Literary reviews by Tim Love.
Warning: Rather than reviews, these are often notes in preparation for reviews that were never finished, or pleas for help with understanding pieces. See Litref Reviews - a rationale for details.

Monday, 17 February 2025

“How to grow your own poems” by Kate Clanchy (Picador, 2020)

A poetry workbook which also addresses practical and psychological inhibitors.

I like the first exercise - some poems are presented, templates are abstracted from them, and the reader is invited to fill them in given the right amount of help. The aim is to show how life's details (that the reader might have dismissed as unpoetic) can be added to poems - a good way to tempt people in. The examples are mostly list poems. Some results are shown, written by youths.

She warns people not to use rhyme initially ("because they are rare, rhymes in English are loud"). She points out that it's ok to borrow in some way from other poems - "Poetry, in short, until very recently, was a varied, noisy, general conversation, not a silent solo art form. It's easier to join in a conversation than it is to make a speech". She points out that "Poets are very drawn to [gerunds]. They do nice poetic things. They still the action. They suit a contemplative turn of mind. They rhyme (with each other). They give you an iambic (ta-tum) beat. But they can also have a cloying, clogging effect" (p.58)

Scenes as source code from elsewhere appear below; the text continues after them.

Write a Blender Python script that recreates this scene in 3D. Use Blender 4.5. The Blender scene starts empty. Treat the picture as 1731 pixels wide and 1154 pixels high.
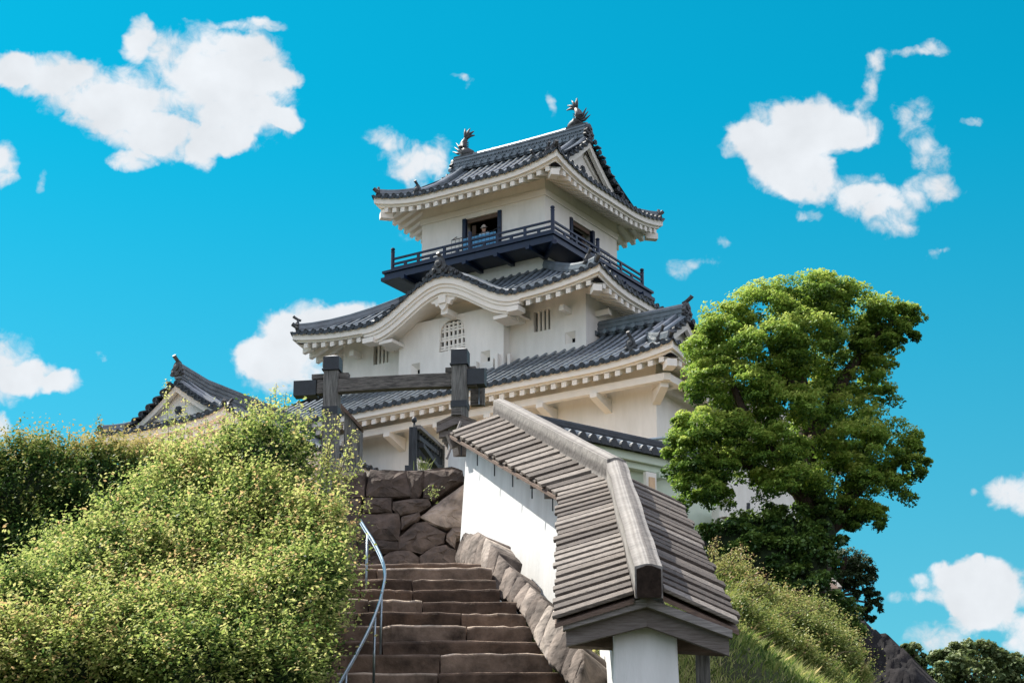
import bpy, math, random
import numpy as np
from mathutils import Vector as V, Matrix
R = math.radians
random.seed(7); rng = np.random.default_rng(7)
S = bpy.context.scene
COL = S.collection

# ---------------------------------------------------------------- camera, sky, sun, exposure
PITCH = R(19.15); FPX = 3600.0; CZ = 1.6
cam = bpy.data.cameras.new('camera'); cam.sensor_width = 36.0; cam.lens = 36.0*FPX/1731.0
cam.clip_start = 0.5; cam.clip_end = 6000
camo = bpy.data.objects.new('camera', cam); COL.objects.link(camo)
camo.location = (0, 0, CZ); camo.rotation_euler = (R(90)+PITCH, 0, 0)
S.camera = camo
S.view_settings.view_transform = 'Standard'; S.view_settings.look = 'None'
S.view_settings.exposure = 1.0; S.view_settings.gamma = 1.0
SUN_EL = R(52); SUN_H = V((-0.83, 0.56, 0)).normalized()
sun_dir = V((SUN_H.x*math.cos(SUN_EL), SUN_H.y*math.cos(SUN_EL), math.sin(SUN_EL)))
sl = bpy.data.lights.new('sun', 'SUN'); sl.energy = 4.8; sl.angle = R(0.5); sl.color = (1.0, 0.95, 0.86)
so = bpy.data.objects.new('sun', sl); COL.objects.link(so); so.location = (-60, 20, 90)
so.rotation_euler = (-sun_dir).to_track_quat('-Z', 'Y').to_euler()

CLOUDS = [  # direction of each puff on the sky (plane one unit ahead of the looking direction): u, v, ru, rv in 1/1000
 (70,118,75,34),(160,160,95,50),(225,205,95,50),(290,238,62,36),(345,268,26,26),(20,108,34,24),(235,62,26,34),(330,105,110,62),(400,150,100,72),(440,105,60,48),(420,215,75,42),(480,200,36,22),(215,275,40,18),(380,235,45,26),(405,45,40,10),(455,40,28,9),(500,130,30,14),
 (-10,275,34,40),(65,302,13,16),(8,630,52,66),(60,640,52,28),(110,648,32,20),(0,725,22,24),(168,612,13,13),
 (640,232,42,20,.66),(682,270,44,32,.7),(718,292,44,32,.72),(745,275,22,34,.6),(692,402,22,15),(787,136,10,20),(768,128,18,6),(930,170,8,26),
 (470,580,62,44),(540,555,75,44),(600,560,60,44),(500,620,75,42),(430,600,40,26),
 (1330,240,92,70),(1395,205,80,46),(1270,250,52,36),(1335,300,72,42),(1415,315,80,32,.8),(1460,215,48,30,.7),(1555,215,36,44,.62),(1575,275,40,40,.62),(1600,325,34,26,.62),(1505,375,38,26,.75),(1470,345,46,26,.8),(1545,335,44,28,.7),(1475,115,22,34,.55),(1505,100,38,18,.55),(1578,88,26,20,.62),(1545,97,26,10,.5),(1375,365,22,14,.55),(1470,160,22,24,.58),(1520,185,30,18,.5),
 (1150,455,32,22,.62),(1195,440,30,16,.6),(1228,412,14,16),(1575,430,14,14),(1600,425,14,10),(1640,215,22,8),
 (1640,990,78,42),(1690,1005,78,52),(1620,965,38,24,.8),(1590,1080,72,32,.8),(1530,1008,38,18,.6),(1715,835,44,34),(1730,1075,34,26),(1660,1040,50,26),(1650,828,9,9),(1548,978,18,10)]

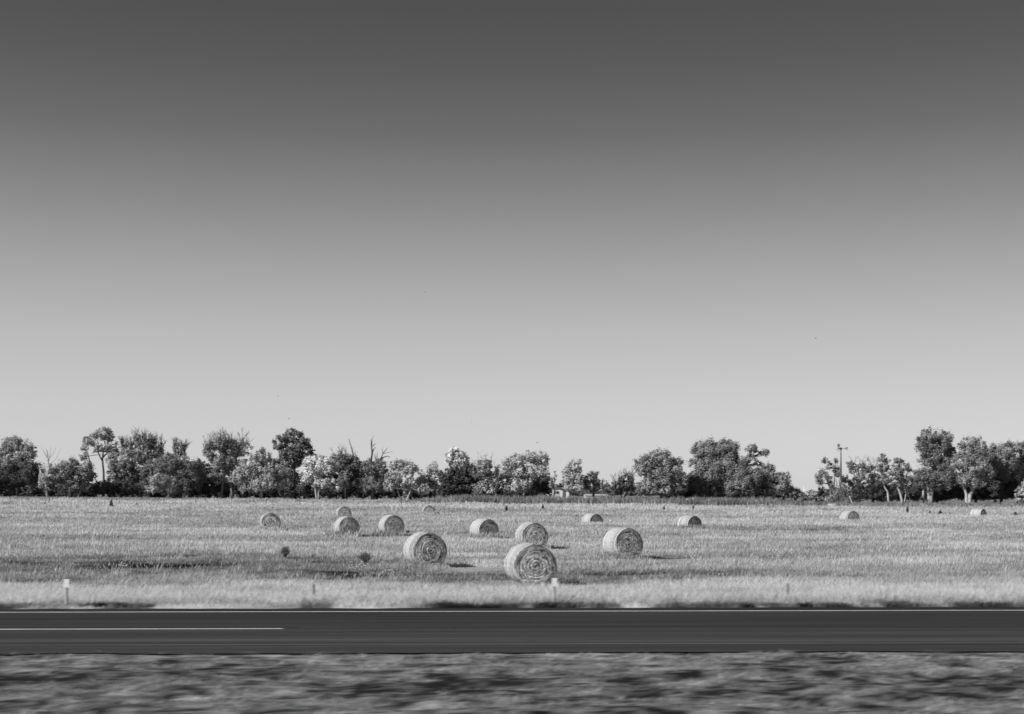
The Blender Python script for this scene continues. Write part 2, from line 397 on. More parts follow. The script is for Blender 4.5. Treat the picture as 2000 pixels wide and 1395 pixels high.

After lists, she looks at voltas between lists. She's keen about involving the five senses, about using concrete rather than abstract nouns. Throughout the book, many of the poems use anaphora.

She writes "Personally, I have never seen the point [of syllabics]" (p.153) and "Most published contemporary poets, though, don't just use conventional punctuation at all times, but are quite obsessed with it" (p.164)

I think the only poem that doesn't demonstrate the point she's trying to make is "My Beast" - she writes that "the square stanzas ... trap us in a regular shape" but the lines don't all have similar lengths, and 2 of the stanzas are run-on.

I noticed

  • "Love like Windows 95/ The greatest, most user-friendly Windows of them all/ Those four little panes of light/ Like the stained glass of an ancient church/ vibrating in the sunlit rubble/ of the twentieth century" (from "Love comes back" by Hera Lindsay Bird)
  • "The Summer Day" by Mary Oliver
  • "Not the furniture game" (Simon Armitage) has many good images
  • "That landing strip with no runway lights/ where you are aiming your plane,/ imagining a voice in the tower,/ imagining a tower" (from "My heart" by Kim Addonizio)
  • "Chair" by Sally Davis
  • The most beautiful part of your body is wherever your mother's shadow falls ... Your dead friends passing/ through you like wind/ through a wind chime" (from "Someday I'll love Ocean Vuong" by Ocean Vuong)

I think the book's prime audience is [teachers of] people new to poetry - many beginners' errors/assumptions" are directly challenged, and the "fill in the gaps" approach to writing provides an easy route in. I suppose the number of list/anaphora poems is a consequence of this accessibility.

Other reviews

  • Teo Eve (more suitable for beginner poets than anyone already well-versed in the form)
  • Kate Sotejeff-Wilson
  • Harry Cochrane (Generally, though, there is very little holding forth across the book’s seven chapters, which share a broadly similar structure. Here’s a poem; here’s what it’s doing; here’s a prompt; now it’s your turn. ... As a primer, the book is still a little too primary school, appealing to our poetic instinct but to none of our curiosity. It makes no apologies for its classroom origins, however, and in the classroom it will find its true calling.)